Wales 17 Tonga 7: Warren Gatland celebrated his 100th Test as a head coach with a victory and Wales go to the final round of their autumn programme and the game against Australia with successive wins behind them after a hard-fought evening spent struggling to pull away from Tonga.
The game was all but won with first-half tries from Owen Williams and Ashley Beck but, instead of accelerating away, Wales hit the second-half buffers.
More importantly for a team still looking for the psychological boost of victories over any of the big three Southern Hemisphere sides, they will face the Wallabies with two of their main strike weapons intact, Leigh Halfpenny and George North coming through the evening unscathed.
Halfpenny and North showed rare touches of class, as did Dan Lydiate, who was pushed into the starting XV when Andrew Coombs’ back failed to respond to treatment.
That kept the changes from the Argentina victory a week ago to 11 but this was an under-strength Wales side, although it did not look that way with Ryan Jones all over the opening exchanges and James Hook clearly savouring his first game in the Wales No10 shirt since the 2011 World Cup.
However, it took 14 minutes before they got on the board with the first of Halfpenny’s kicks for goal.
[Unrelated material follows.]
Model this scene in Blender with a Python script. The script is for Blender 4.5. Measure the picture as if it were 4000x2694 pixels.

The Tonga fullback, Vunga Lilo, made a couple of attempts at losing the ball before he was finally turned over, allowing Hook to set Halfpenny away with Williams rounding things off by stepping home from 25 metres.
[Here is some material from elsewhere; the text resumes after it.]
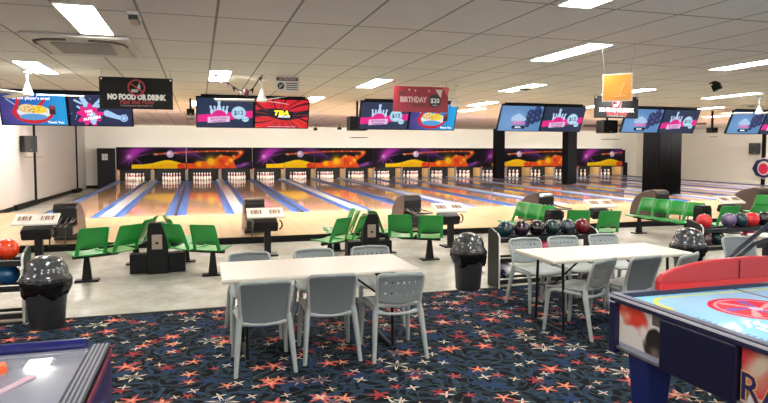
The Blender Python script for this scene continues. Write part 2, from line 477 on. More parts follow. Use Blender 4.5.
b.add(vs, [(0, 1, 2, 3), (7, 6, 5, 4), (0, 4, 5, 1), (1, 5, 6, 2), (2, 6, 7, 3), (3, 7, 4, 0)])
struct('trim_11', b, mat('lane_side_board', rgb(222, 196, 160), .5))

# pins
pinprof = [(.026, 0), (.045, .04), (.058, .09), (.0605, .115), (.055, .16), (.038, .21), (.0255, .25), (.023, .275), (.028, .31), (.0325, .34), (.028, .366), (.014, .379)]
pinm = [0]*5+[1, 0, 1]+[0]*3
M_pin = mat('white_pin', rgb(245, 243, 238), .25); M_pinr = mat('red_neck_stripe', rgb(190, 40, 40), .3)
pin0 = None
n = 0
for k in range(NP):
    for s in (0, 1):
        cx = XL+S2*k+(.76 if s == 0 else 2.53)
        for r in range(4):
            for q in range(r+1):
                x = cx+(q-r/2)*.27; y = YM+.3+r*.2
                lab = '%s of the %s lane from the left' % (('white head pin', 'white second row pin on the '+('left', 'right')[min(q, 1)], 'white third row pin, '+('left', 'middle', 'right')[min(q, 2)], 'white back row pin, '+('leftmost', 'left of centre', 'right of centre', 'rightmost')[q])[r], ORD[n])
                if pin0 is None:
                    pin0 = MB().lathe(pinprof, 10, mis=pinm).build('bowling_pin', [M_pin, M_pinr]); o = pin0
                else:
                    o = pin0.copy(); COL.objects.link(o)
                o.location = (x, y, lz(y)+.001)
                tag(o, lab, 'bowling pin', 'pins at the end of the %s lane' % ORD[n])
        n += 1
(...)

Tonga trundled a pedestrian response but once that blew itself out Hook booted Wales up field and, thanks to another Tongan fumble, Ashley Beck put North away.
The wing got to within five metres but when Hook went wide again he found Beck on the wing and the Osprey centre got home in the corner.
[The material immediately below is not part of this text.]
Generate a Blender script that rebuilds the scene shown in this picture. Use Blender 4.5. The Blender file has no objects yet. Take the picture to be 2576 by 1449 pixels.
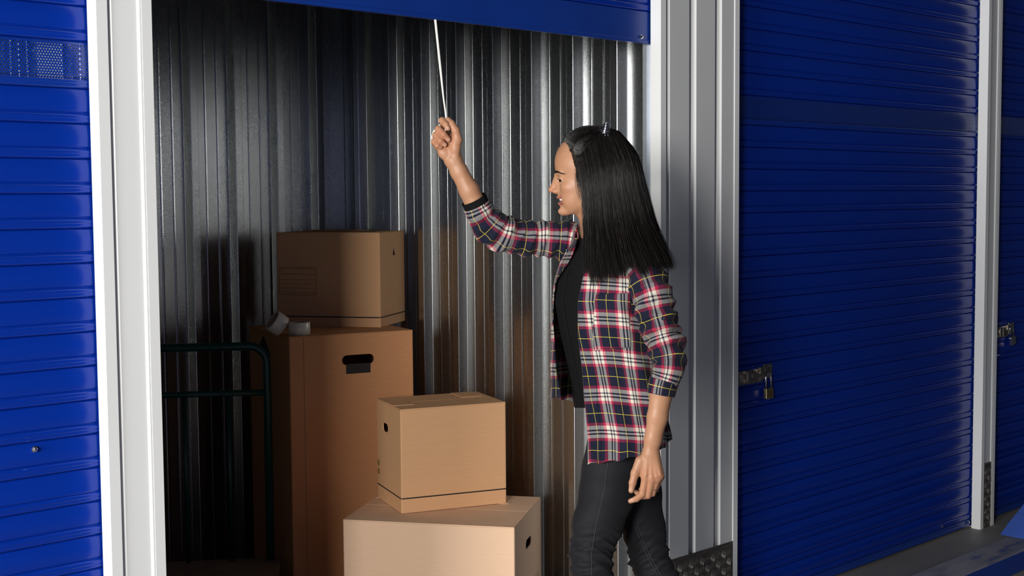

With Halfpenny converting both tries, Wales were 17 points in the clear with 25 minutes gone but just when a long night lay ahead for the islanders, they struck back through Will Helu. The move looked innocuous enough when Sione Kalamafoni ran out of options but the Gloucester flanker saw Helu running a clever angle and Wales were left high and dry.
However, 17-7 at the interval represented a half decent return for Wales but there were precious few signs of Gatland’s side running away with the game in the second half, even when the head coach turned to the replacements. Debutant wing Hallam Amos was denied a try by the TMO but the game spent most of the second half going nowhere.
Man of the match Luke Charteris was pleased with the victory o. “It was pretty ugly out there, the secondrow said. “We knew coming into this game how good a side Tonga were. We saw them last week against France and we knew they were going to keep us under pressure.”
“We got a win which is the first time on a Friday in a while, which is nice.”